Starting from the Root
Every DNS resolution starts from the Root Servers that are the Root entries or top most level servers in the whole Domain Name System. Every domain contains a TLD (e.g. .com, .org, .us, .ai, .in etc) we need those TLD server’s address first and to get them we need to know how to reach Root server first.
dig . NS gives list of all the Root servers. . here represents “Root” and fetches all the Root servers.

These Root servers are starting point of every domain name lookup or DNS resolution process.
The TLD servers
TLD servers are responsible for knowing further information related to domain with a specific TLD like .com , .org etc. These TLD Name Servers are responsible for knowing Authoritative NS (Name Server) for the domain that is being looked up for and has a specific TLD like .com in google.com . We can ask the Root servers, that which TLD servers can resolve a particular TLD e.g. .com .
To know the TLD NS use dig com NS command. This command will list the TLD servers list.

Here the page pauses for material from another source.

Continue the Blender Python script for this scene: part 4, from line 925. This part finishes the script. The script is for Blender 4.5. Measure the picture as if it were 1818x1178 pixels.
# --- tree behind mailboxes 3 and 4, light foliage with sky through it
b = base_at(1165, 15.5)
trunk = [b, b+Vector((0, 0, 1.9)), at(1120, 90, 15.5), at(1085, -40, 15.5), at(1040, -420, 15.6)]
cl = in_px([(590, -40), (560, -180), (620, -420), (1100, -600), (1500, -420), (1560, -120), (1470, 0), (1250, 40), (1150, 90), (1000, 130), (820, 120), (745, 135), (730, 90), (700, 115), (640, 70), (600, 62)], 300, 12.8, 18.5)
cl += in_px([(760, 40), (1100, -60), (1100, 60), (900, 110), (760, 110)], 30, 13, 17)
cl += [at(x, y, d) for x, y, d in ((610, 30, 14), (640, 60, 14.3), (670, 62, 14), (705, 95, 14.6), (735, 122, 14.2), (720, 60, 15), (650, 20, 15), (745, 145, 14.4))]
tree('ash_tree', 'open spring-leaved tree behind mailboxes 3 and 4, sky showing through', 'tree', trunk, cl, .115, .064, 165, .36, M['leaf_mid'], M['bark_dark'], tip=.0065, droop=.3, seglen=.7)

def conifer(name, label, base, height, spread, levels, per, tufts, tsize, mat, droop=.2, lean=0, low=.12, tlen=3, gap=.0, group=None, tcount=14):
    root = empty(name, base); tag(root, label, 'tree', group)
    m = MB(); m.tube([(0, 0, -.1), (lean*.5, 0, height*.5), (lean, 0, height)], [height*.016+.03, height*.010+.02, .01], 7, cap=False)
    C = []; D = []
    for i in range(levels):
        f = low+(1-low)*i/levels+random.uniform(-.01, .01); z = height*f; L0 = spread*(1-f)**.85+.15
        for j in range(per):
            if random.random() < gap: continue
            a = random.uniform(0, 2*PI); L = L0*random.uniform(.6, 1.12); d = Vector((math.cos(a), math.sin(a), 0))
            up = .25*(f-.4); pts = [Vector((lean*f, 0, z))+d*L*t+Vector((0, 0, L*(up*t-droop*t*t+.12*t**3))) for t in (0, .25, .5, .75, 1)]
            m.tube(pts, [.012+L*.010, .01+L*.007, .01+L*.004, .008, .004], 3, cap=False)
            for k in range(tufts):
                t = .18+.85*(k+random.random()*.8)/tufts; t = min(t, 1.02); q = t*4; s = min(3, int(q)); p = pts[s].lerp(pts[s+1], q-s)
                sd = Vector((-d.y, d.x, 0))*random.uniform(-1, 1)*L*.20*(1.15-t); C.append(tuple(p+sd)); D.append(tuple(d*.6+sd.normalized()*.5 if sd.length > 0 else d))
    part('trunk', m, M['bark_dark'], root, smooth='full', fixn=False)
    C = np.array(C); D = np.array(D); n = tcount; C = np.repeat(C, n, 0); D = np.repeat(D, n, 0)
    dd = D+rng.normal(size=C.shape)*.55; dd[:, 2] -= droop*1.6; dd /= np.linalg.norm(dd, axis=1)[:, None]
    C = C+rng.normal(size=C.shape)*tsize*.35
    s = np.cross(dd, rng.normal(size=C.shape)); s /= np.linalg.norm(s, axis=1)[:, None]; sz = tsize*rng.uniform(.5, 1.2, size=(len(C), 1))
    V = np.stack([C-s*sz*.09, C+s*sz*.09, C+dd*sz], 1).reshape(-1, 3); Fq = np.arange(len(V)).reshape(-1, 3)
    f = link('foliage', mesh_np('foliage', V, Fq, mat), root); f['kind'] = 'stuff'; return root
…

This list is fetched from the Root servers that we got in previous step and store only Authoritative NS for com TLD domains only.

Authoritative Server
Our next stop in DNS resolution query is Authoritative NS. Only an Authoritative Name server can tell the actual IP address for the domain for which the whole resolution is happening, from Root NS to TLD NS to Authoritative NS all this tour was to finally reach the actual IP address of the Server.
Continuing with our dig example from Root name servers we got TLD NS for .com TLD then from those TLD servers we will go to authoritative NS for google.com.
we can use dig google.com NS command to finally do that.

As you can see the ns1.google.com and other are the authoritative server for google.com domain that dig command fetched from us from TLD servers of com TLD.
The final destination
Now that we have multiple Authoritative NS for google.com we can finally ask them for the actual IP address for google.com .
for that we do dig @ns1.google.com google.com A . This command returns the true IP address of google.com

As you can see in the answer section the IP address for google.com . You can directly enter that IP 142.250.183.142 in you favorite browser’s URL bar and it will surely take you to google.com.
Summary
So you saw how we recursively resolved DNS query for google.com using the dig command. But browsers do not use dig command instead Browser uses something called Recursive DNS resolver.

A recursive resolver takes the target hostname and resolves the IP address of it for the browser. As you can see in the diagram each query originates and ends at the recursive resolver and the resolver itself queries each and every server in the step and finally returns the IP address. From Root NS to the final Authoritative NS it pinpoints the IP address for exact domain name it is resolving for just like we find for files in directories and sub-directories recursively.
Conclusion
Hopefully it is clear to you now how step by step DNS is resolved behind the scenes and how Browsers fetch the actual IP address for any domain name and fetches the content of those servers.